Part of Touchstone’s employee development program, called True You, which helps employees map out a four-year employee development plan (some of which involves traveling abroad) not only helps communities overseas, but helps build a sense of community and cohesiveness among Touchstone employees by participating in such an impactful and moving experience.
Others, like Image Source, leverage social media to play the role of recruiter and motivator in one. The company’s Facebook page is packed with pictures of employees in costume, going bowling or celebrating sports teams, suggesting a strong cohesiveness that both builds employee morale as they view the photos online and also entices new job applicants who are searching the Web for companies with a lively corporate culture.
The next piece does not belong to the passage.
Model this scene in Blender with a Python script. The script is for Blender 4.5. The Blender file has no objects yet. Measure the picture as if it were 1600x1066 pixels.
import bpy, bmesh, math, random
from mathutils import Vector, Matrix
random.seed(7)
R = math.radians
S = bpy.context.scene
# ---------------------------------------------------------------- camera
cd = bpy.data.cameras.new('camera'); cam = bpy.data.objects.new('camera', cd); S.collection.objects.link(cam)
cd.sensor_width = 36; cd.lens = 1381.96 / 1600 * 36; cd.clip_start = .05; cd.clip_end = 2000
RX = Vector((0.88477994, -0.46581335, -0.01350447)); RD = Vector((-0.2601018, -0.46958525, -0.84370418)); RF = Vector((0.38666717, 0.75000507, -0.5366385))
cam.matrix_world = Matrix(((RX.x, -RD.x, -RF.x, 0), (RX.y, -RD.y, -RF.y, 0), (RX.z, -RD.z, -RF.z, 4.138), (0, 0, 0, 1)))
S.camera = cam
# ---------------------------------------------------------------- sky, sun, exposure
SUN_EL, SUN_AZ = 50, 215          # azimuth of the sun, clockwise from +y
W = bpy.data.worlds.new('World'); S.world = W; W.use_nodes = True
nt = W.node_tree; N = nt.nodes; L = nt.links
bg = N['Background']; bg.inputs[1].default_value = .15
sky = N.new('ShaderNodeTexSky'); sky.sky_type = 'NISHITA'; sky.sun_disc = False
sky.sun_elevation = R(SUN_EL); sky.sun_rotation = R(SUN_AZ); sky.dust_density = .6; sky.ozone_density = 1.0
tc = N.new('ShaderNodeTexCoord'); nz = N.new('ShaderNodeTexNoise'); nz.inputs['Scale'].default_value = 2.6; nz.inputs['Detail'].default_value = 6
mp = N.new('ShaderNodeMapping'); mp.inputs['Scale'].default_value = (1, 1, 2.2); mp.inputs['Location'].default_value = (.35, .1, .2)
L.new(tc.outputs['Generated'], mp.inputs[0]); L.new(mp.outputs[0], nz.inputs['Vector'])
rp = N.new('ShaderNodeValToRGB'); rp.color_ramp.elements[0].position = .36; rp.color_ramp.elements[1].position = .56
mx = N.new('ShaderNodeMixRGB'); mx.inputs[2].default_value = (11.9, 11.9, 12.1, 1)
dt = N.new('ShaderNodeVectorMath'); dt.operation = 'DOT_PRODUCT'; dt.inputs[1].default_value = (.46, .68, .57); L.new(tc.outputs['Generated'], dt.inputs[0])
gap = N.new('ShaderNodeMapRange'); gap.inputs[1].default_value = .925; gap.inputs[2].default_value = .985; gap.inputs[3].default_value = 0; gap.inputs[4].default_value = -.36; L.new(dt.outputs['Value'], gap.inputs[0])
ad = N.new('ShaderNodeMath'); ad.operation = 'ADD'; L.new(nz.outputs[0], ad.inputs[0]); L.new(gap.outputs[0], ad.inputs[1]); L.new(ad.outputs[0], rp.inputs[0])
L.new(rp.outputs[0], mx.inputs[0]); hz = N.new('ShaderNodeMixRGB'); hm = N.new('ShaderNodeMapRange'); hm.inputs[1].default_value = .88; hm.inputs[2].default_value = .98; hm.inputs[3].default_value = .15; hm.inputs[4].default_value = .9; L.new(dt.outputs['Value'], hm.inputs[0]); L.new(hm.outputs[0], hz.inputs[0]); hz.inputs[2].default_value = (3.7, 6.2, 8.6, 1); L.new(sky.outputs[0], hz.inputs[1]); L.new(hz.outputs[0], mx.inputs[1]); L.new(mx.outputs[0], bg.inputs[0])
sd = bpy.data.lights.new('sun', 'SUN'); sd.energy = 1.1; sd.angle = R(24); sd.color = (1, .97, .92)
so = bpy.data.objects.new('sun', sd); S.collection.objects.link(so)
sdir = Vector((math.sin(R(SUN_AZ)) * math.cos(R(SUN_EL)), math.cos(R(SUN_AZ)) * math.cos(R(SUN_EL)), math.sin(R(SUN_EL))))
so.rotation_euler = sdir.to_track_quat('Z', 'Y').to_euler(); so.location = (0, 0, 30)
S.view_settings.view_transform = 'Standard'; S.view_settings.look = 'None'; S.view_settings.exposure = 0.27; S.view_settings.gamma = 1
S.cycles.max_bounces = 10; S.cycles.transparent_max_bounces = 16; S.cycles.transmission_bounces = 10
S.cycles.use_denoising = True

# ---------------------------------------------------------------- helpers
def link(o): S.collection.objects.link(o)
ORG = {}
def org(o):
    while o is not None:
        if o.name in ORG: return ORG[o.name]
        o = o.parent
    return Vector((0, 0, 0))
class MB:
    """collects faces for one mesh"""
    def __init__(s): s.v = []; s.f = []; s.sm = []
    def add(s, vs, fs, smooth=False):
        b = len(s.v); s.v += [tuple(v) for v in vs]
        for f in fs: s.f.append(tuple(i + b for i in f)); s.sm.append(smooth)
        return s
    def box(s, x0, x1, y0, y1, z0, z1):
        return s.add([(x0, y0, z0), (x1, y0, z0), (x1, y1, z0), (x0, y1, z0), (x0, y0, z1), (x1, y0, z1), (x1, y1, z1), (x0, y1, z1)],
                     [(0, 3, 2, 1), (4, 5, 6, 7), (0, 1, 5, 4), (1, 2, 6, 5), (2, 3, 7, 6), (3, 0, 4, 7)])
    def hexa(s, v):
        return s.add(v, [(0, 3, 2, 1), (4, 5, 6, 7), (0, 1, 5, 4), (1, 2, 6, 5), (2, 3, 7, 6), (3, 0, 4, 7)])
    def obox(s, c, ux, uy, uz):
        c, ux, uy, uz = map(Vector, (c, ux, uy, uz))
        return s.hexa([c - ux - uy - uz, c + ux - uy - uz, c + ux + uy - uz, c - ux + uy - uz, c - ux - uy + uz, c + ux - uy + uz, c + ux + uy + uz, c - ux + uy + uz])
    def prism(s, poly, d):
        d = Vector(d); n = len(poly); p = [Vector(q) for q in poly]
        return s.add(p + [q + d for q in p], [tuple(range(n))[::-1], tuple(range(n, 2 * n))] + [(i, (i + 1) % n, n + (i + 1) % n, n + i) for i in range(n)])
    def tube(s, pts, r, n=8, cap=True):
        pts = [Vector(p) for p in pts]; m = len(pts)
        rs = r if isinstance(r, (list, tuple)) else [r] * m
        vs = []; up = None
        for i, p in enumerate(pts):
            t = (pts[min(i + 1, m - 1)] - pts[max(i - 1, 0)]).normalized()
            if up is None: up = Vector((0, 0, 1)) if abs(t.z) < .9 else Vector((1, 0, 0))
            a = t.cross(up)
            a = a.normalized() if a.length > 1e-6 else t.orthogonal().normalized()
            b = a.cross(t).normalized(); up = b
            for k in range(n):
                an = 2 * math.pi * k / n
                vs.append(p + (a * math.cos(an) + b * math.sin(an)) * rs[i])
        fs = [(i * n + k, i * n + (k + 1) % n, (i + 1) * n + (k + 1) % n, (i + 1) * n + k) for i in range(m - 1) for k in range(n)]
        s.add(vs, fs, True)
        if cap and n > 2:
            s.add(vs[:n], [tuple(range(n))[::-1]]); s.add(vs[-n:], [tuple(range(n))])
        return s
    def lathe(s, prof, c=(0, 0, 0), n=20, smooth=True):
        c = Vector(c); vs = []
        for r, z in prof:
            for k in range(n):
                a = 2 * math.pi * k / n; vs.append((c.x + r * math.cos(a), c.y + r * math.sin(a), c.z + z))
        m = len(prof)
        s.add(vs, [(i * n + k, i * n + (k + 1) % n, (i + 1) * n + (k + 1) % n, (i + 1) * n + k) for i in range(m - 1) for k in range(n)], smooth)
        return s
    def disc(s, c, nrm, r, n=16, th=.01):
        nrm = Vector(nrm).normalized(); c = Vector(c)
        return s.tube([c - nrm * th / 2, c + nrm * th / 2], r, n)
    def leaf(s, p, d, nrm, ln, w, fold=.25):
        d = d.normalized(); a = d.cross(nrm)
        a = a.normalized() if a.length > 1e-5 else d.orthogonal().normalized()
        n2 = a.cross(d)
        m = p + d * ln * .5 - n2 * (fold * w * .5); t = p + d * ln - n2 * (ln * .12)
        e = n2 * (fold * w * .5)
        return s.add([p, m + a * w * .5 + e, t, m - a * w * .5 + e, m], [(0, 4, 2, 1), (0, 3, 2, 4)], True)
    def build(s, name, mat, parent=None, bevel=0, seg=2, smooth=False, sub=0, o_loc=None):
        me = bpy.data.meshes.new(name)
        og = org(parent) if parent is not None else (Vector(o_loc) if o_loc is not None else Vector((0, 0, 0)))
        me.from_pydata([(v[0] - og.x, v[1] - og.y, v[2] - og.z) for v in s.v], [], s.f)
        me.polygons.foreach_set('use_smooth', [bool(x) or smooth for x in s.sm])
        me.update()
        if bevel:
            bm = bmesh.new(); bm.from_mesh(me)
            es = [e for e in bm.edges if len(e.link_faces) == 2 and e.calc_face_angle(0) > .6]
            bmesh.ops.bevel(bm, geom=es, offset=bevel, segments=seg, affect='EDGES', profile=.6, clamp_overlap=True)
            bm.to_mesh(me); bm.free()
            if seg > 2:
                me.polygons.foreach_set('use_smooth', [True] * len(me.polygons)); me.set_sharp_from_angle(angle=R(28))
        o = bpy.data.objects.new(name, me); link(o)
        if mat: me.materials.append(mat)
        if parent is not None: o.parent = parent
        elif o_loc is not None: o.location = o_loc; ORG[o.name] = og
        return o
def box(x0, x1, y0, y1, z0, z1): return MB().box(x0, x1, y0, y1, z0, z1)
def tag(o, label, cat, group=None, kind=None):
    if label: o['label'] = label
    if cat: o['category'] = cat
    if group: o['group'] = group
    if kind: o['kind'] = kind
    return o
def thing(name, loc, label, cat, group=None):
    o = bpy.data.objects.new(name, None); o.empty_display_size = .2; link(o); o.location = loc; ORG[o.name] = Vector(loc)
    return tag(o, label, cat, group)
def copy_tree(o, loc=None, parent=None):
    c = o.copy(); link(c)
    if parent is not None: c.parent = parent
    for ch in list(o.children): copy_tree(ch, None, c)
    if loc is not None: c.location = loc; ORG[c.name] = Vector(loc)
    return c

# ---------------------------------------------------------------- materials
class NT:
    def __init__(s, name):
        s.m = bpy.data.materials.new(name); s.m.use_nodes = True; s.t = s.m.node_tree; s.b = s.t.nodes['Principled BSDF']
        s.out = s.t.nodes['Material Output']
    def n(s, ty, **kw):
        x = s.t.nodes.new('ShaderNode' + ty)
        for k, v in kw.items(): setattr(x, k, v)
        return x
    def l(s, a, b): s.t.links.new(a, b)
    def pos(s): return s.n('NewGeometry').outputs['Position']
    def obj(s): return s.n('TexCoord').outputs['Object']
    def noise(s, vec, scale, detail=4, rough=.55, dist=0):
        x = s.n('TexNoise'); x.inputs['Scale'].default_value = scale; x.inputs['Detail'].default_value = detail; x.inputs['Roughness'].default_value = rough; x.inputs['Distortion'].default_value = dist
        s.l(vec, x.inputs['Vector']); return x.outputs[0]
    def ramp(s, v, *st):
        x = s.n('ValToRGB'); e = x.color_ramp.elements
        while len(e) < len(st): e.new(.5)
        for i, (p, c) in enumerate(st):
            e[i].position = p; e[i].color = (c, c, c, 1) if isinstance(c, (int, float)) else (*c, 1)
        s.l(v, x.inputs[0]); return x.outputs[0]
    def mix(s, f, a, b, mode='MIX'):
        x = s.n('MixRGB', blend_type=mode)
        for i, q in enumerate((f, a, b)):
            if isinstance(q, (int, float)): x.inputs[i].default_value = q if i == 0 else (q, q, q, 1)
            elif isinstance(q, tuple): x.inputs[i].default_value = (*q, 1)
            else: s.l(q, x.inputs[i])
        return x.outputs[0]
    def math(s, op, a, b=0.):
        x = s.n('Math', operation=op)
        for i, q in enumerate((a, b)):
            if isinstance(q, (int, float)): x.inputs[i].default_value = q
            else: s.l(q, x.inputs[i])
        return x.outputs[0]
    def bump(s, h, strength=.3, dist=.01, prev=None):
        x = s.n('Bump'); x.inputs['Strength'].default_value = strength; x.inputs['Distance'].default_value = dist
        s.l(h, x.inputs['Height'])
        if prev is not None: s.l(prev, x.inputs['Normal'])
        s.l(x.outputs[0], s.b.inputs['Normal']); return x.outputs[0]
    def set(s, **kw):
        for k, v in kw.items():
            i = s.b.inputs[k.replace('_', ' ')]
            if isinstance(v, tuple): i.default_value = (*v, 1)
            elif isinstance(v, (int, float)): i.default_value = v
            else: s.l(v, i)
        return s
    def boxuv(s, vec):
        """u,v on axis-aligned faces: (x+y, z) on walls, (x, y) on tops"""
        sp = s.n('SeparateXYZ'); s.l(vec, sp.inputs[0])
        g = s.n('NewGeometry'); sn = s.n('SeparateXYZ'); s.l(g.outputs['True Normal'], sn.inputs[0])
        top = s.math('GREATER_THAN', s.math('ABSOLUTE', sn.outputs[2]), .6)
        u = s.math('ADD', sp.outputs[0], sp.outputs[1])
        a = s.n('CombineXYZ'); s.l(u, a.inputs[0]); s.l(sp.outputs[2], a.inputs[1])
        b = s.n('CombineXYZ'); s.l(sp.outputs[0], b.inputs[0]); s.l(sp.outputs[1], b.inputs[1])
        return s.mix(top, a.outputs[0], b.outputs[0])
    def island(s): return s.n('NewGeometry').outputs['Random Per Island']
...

It’s all part of the company’s “Culture Club,” an internal group sanctioned to organize movie nights, birthday parties and spontaneous “acts of kindness” events, says Goos. On any given day, employees might receive an email to look under their chairs, a la Oprah Winfrey. They may not find car keys taped to the bottom, but they will likely be surprised with a small jigsaw puzzle, and, the first to complete it gets a restaurant gift card. Just because.
For work anniversaries, employees may find a bottle of wine with a handwritten note thanking them for their service. “Culture is the biggest element for us in motivating employees,” says Goos. “And that’s where we’ve been able to retain and attract team members.”